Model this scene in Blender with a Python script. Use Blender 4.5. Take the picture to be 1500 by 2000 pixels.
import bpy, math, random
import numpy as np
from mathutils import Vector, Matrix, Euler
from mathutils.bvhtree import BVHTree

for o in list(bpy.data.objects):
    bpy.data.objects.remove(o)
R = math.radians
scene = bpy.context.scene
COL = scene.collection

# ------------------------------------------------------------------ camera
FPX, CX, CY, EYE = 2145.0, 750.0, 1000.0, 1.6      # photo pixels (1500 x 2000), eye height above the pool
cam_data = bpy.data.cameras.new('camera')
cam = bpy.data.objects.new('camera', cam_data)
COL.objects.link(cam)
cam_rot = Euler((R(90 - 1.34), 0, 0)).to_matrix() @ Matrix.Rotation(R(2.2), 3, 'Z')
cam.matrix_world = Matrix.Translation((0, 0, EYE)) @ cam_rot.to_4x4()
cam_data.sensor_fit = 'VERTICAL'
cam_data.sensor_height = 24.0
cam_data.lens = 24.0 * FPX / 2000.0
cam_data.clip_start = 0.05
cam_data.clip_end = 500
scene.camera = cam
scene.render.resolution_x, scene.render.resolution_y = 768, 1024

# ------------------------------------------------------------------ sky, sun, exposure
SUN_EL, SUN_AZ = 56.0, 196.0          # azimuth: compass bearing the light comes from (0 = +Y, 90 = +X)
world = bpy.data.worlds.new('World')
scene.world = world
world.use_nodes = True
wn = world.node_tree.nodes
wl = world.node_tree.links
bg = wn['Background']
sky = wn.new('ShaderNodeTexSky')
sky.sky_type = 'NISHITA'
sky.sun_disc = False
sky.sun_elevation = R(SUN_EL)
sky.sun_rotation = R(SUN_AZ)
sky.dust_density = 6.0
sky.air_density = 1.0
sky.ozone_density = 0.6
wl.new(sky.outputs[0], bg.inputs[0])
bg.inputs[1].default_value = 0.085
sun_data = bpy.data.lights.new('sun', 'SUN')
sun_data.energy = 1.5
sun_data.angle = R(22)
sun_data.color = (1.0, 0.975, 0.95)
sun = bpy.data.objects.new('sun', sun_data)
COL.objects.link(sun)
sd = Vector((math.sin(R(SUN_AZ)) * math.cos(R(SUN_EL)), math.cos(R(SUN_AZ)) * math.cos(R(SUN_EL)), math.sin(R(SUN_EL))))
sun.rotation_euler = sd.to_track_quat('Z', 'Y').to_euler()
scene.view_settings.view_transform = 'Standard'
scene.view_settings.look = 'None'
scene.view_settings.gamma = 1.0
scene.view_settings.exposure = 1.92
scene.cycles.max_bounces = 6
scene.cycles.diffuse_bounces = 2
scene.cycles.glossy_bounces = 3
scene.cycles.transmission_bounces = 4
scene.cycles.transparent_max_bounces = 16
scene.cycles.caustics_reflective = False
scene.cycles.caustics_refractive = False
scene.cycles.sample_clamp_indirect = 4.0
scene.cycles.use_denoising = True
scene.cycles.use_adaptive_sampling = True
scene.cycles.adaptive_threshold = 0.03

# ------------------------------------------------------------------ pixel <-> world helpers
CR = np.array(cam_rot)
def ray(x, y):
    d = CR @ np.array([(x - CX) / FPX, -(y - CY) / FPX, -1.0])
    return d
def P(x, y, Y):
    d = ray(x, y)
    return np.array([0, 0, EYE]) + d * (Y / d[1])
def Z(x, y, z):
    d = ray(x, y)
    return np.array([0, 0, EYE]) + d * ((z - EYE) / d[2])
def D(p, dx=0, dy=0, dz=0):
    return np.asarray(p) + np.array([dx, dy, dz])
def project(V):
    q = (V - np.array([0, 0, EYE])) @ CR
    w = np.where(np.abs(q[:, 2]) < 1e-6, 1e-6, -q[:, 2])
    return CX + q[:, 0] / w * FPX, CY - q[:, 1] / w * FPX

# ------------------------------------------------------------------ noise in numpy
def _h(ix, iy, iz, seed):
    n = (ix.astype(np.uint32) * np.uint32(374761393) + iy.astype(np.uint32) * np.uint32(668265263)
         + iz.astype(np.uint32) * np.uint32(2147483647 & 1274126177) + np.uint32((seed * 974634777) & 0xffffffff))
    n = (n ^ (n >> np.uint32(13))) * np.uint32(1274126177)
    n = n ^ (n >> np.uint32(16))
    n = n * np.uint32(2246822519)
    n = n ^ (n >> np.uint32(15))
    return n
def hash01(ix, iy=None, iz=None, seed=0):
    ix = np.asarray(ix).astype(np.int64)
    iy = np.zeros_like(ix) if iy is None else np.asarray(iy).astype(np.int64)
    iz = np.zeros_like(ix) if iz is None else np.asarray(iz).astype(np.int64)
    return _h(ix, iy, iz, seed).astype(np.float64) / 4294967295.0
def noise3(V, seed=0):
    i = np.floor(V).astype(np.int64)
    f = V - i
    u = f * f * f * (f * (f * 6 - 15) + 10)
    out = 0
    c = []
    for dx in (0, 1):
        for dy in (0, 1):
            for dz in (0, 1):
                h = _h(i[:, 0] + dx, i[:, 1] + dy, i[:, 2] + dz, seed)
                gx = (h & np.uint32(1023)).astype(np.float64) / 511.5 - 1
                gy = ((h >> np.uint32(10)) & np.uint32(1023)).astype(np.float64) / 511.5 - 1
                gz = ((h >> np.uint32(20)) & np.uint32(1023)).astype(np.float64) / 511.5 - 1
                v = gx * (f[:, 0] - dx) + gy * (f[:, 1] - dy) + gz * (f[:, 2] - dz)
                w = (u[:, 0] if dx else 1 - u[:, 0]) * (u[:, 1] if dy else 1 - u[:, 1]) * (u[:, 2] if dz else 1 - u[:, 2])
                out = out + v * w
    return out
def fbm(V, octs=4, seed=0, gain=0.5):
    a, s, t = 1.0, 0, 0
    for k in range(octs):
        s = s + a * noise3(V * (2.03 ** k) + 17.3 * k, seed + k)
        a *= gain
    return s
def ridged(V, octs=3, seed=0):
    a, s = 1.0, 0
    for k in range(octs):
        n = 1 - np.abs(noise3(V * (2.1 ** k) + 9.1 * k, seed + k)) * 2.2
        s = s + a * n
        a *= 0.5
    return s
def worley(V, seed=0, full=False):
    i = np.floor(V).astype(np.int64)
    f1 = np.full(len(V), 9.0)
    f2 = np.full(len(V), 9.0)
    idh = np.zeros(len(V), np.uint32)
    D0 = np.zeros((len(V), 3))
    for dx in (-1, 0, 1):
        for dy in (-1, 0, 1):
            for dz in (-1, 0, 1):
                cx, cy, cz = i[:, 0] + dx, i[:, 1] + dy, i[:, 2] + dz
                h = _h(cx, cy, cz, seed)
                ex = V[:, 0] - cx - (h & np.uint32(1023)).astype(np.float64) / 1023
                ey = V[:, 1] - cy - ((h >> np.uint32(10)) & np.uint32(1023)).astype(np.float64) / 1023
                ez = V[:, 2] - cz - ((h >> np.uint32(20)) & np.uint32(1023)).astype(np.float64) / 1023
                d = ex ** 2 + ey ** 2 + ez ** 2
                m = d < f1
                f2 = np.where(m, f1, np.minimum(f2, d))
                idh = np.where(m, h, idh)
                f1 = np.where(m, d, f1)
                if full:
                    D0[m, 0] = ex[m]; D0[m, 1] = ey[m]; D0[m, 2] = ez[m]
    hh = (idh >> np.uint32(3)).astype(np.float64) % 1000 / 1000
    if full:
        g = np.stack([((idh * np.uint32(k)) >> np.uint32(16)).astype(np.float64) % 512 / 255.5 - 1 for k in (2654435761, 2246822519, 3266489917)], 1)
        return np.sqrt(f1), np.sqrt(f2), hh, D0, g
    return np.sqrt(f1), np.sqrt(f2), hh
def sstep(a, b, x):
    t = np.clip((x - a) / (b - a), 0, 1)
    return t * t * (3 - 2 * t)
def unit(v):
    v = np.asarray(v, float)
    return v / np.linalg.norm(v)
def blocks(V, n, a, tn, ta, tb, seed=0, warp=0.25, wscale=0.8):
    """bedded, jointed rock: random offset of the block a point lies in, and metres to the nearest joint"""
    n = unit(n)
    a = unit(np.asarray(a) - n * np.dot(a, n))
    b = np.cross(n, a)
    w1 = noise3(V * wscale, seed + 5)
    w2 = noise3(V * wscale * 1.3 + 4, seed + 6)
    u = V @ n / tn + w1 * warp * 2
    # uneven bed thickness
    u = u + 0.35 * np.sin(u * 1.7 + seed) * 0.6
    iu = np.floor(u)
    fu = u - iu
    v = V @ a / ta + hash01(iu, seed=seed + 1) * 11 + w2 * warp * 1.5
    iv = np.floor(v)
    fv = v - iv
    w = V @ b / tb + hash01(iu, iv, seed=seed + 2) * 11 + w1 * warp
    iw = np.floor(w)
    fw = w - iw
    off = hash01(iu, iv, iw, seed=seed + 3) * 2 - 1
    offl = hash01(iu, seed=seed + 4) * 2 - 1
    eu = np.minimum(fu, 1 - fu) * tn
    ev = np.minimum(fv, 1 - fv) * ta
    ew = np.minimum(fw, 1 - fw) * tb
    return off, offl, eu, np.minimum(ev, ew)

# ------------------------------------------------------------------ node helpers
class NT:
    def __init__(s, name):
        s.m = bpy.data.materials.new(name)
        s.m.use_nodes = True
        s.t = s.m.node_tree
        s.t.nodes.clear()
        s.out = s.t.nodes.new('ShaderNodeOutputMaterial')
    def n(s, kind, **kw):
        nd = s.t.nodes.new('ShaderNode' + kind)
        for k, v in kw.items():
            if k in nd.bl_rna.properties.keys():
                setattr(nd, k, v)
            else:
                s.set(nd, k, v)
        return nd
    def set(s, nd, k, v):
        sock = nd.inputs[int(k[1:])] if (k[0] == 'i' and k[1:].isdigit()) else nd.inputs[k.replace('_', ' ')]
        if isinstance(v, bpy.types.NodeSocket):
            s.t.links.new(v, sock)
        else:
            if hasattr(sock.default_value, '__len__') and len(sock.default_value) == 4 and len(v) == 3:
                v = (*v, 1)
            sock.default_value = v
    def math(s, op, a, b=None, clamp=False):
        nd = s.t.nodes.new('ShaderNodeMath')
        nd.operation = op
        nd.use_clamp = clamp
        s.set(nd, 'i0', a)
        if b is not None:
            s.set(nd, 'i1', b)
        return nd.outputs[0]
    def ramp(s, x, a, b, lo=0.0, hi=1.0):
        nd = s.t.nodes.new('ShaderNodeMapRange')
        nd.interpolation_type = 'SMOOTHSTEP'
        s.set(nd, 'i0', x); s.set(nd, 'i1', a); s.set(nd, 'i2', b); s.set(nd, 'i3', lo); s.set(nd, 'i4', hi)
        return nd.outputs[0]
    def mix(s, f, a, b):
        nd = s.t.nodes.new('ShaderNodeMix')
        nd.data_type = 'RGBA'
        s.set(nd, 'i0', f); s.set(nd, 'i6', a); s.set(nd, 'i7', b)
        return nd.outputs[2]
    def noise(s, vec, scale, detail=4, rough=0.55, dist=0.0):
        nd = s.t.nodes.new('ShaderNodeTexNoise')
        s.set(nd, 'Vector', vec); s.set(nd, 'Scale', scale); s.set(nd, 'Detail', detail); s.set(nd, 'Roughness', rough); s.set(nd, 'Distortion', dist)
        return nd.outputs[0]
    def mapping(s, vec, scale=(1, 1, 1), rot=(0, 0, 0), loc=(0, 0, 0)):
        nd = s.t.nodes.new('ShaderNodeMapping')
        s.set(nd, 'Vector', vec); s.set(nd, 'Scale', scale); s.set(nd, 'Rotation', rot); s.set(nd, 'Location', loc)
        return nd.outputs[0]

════

Task statement => Up to and including the line with "COL = scene.collection", repeat the data exactly, starting from its first line; nothing else belongs in the response.

Full output =>
Model this scene in Blender with a Python script. Use Blender 4.5. Take the picture to be 1500 by 2000 pixels.
import bpy, math, random
import numpy as np
from mathutils import Vector, Matrix, Euler
from mathutils.bvhtree import BVHTree

for o in list(bpy.data.objects):
    bpy.data.objects.remove(o)
R = math.radians
scene = bpy.context.scene
COL = scene.collection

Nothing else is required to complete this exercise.